No sé por qué pero se me rompió un poco el corazón. Tenía trece o catorce años y creo que fue la primera vez que de veras me puse a pensar que podría llegar algún día que estuviera viejo. Viejo, viejo, como con unos 25 o 30, años suponía yo. Y me juré que no, que nunca dejarían de gustarme esos dos o tres grupos que eran mis entonces favoritos.
Era otra época, era otro mundo. Era un mundo anterior a Lady Gaga y era tan fácil escandalizar a cualquiera. Recuerdo que a Marcelo Frachelli le causaba mucho morbo salir en la radio diciendo que los Red Hot Chili Peppers tocaban totalmente desnudos. Bueno, no totalmente. De hecho, decir que les gustaba salir al escenario, utilizando apenas un calcetín (no precisamente en alguno de sus pies) era lo que más morbo le causaba. Lo decía en la radio y lo decía en la barra del bar, cuando llegaba religiosamente los jueves a comprar media botella de Extra Light con dos seven up, como si eso le diera derecho a exigir que solo pusiéramos la música que a él le gustaba.

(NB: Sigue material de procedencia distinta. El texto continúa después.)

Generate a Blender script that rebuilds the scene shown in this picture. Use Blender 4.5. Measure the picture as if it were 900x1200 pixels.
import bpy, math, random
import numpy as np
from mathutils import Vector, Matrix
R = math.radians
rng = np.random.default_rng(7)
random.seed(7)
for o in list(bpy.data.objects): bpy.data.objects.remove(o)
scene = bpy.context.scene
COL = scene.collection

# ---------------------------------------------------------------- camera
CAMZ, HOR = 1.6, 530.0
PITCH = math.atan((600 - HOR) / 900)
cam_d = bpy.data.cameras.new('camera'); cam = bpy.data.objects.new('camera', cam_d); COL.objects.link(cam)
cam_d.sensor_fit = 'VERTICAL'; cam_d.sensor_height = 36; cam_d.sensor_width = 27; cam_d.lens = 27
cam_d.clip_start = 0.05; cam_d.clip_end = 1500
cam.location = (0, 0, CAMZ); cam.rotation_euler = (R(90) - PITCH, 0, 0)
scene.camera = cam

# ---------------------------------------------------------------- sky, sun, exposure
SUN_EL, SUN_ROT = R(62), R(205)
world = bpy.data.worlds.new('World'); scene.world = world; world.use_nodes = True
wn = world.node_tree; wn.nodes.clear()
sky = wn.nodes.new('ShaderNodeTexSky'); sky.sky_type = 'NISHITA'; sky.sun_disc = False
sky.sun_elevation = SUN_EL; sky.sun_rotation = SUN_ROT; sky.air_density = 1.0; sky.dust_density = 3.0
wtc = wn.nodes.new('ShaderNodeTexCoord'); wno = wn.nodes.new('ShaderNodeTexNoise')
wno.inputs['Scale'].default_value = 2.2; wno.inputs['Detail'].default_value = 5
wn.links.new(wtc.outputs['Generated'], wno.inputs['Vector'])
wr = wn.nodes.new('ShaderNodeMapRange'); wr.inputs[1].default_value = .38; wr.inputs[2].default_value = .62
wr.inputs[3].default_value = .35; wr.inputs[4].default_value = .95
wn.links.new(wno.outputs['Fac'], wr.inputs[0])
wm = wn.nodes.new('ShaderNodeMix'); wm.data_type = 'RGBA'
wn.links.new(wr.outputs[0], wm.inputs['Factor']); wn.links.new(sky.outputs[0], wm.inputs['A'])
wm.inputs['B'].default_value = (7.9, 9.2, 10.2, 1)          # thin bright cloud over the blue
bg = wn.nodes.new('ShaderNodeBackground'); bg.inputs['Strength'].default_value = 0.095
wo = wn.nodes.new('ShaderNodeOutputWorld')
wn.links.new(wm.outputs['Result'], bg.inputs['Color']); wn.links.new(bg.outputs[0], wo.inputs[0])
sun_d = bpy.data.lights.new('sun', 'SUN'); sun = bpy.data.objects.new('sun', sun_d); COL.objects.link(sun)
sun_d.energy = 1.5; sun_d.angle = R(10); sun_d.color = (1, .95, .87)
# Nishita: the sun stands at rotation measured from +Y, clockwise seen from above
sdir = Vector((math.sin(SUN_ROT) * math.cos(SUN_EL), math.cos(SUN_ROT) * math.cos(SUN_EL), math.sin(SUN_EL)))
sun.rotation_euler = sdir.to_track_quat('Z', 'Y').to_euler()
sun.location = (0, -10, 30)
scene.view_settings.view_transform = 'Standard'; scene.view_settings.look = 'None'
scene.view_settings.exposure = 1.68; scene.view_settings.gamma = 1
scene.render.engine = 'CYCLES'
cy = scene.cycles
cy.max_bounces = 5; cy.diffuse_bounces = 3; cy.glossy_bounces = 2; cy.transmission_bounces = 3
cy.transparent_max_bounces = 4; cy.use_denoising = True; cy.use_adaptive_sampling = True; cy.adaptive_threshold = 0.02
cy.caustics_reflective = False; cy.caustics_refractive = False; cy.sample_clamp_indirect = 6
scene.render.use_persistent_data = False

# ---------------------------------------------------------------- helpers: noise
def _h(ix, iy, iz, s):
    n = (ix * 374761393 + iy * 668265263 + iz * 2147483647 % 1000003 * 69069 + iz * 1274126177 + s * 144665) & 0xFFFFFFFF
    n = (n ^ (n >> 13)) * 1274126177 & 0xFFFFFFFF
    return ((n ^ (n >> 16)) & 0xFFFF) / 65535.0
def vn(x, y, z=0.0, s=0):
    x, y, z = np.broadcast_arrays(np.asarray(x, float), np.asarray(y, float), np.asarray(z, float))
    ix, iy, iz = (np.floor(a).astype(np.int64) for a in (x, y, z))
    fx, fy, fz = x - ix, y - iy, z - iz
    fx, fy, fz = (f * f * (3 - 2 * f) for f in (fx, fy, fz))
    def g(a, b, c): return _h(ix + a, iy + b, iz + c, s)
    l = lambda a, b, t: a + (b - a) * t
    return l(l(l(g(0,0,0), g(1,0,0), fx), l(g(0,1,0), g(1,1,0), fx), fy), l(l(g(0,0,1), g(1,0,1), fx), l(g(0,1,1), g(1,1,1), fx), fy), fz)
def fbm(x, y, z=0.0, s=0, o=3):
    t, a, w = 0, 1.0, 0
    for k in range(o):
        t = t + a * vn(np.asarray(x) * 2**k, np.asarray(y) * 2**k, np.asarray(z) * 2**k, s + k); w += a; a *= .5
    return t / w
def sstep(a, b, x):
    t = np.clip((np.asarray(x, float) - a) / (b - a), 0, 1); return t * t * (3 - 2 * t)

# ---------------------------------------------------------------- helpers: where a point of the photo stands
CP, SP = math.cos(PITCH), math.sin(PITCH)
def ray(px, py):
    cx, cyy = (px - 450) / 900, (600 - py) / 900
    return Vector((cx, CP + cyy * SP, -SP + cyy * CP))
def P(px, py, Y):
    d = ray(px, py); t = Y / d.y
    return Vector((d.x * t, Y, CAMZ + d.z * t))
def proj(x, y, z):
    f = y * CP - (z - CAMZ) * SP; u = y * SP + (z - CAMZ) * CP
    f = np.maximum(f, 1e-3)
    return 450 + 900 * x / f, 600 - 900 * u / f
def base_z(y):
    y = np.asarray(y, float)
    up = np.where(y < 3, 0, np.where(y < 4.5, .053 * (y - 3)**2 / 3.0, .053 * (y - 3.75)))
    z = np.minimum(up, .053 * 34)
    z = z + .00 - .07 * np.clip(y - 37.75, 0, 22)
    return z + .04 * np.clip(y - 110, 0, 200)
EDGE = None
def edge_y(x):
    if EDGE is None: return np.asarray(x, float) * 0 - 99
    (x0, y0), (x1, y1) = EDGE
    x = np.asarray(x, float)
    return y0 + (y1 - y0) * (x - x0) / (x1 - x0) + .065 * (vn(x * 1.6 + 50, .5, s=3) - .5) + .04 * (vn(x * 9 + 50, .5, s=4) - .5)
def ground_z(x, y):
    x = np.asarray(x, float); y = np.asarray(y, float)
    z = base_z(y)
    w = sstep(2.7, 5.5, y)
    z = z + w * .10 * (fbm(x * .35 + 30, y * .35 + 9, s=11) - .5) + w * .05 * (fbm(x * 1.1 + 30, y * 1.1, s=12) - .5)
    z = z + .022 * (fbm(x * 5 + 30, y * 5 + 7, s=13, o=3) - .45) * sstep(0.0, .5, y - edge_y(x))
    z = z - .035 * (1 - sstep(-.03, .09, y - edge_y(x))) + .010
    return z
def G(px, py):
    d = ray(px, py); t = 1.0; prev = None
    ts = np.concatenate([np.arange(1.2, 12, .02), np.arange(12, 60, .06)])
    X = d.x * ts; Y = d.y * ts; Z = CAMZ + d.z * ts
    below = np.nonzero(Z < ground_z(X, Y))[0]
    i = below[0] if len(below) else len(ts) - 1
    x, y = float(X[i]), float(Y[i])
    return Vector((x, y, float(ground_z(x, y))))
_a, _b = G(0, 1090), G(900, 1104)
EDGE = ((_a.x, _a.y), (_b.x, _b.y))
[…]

Habrá sido 1989 o 90 y yo no pensaba en hacerme viejo. Aún no lo estoy, pero ya pienso en ello. Y, no sé por qué, pero ahora que vi que los Chili Peppers anduvieron por Guatemala, una parte de mí ansiaba estar de vuelta y poder ir a verlos y soñar que era 1989 o 90 y que ni ellos ni yo estábamos tan agotados. Otra parte de mí se resignó a que eso ya no es.
Creo que una de las grandes señales de que te estás haciendo viejo es que vas aprendiendo a resignarte. Vas aceptando que cada día muere una de las posibilidades de quien podías ser. Mientras acá el viento amenazaba con arrancar las ventanas de mi casa en una de esas noches en las que hay que poner una piedrota sobre los botes de la basura para que no salgan volando, para mí murió la posibilidad de ver a los Chili Peppers en concierto en Guatemala.
Y quizá sea mejor así. Después de la decepción que me llevé cuando llegó Metallica a Guatemala. Uno no se da cuenta de que se va haciendo viejo, de que se van muriendo esas posibilidades, porque normalmente uno se ve reflejado en el espejo de sus amigos y normalmente los amigos de uno van haciendo las mismas cosas que uno hace, entonces ellos y uno siempre parecen jóvenes.
Pero luego viene el concierto y uno mira a esa persona que uno vio hace 20, 25 años en el mismo contexto de entonces y se da cuenta de que ya tiene patas de gallo y canas en la barba y es imposible no hacer comparaciones. Con esa persona y con uno mismo.
Y ahora me toca resignarme a no haber ido a ese concierto y a no poder ir a otro concierto, esta vez de The Shins, que tocan en El Paso el mismo día que parto a Guatemala. Y me toca resignarme a no poder escribir de Chávez y su cadáver embalsamado para no airar a mi empleador y perderme la oportunidad de hablar del cónclave porque no vaya a ser. Tampoco puedo hablar del Diablo porque ya mi mamá mandó decir que qué está pasando. Y no puedo hablar de las buenas noticias que recibí esta semana, porque aún no son concretas.
Además, entre la gripe que me tuvo tirado en cama casi toda la semana pasada y el hecho de que con la mudanza del diario en el que está mi oficina, me quedé temporalmente sin un espacio físico para trabajar, tengo quince días de no salir de casa.
Pero hoy queda menos de una semana antes de tomar el avión a Guatemala donde espero pasar una Semana Santa mejor que la del año pasado. Espero restregar las patas en la arena negra, ver a mis amigos, conectarme con mis hijos, pasar tiempo con Irene. Pero sobre todo, quiero que me dé el sol.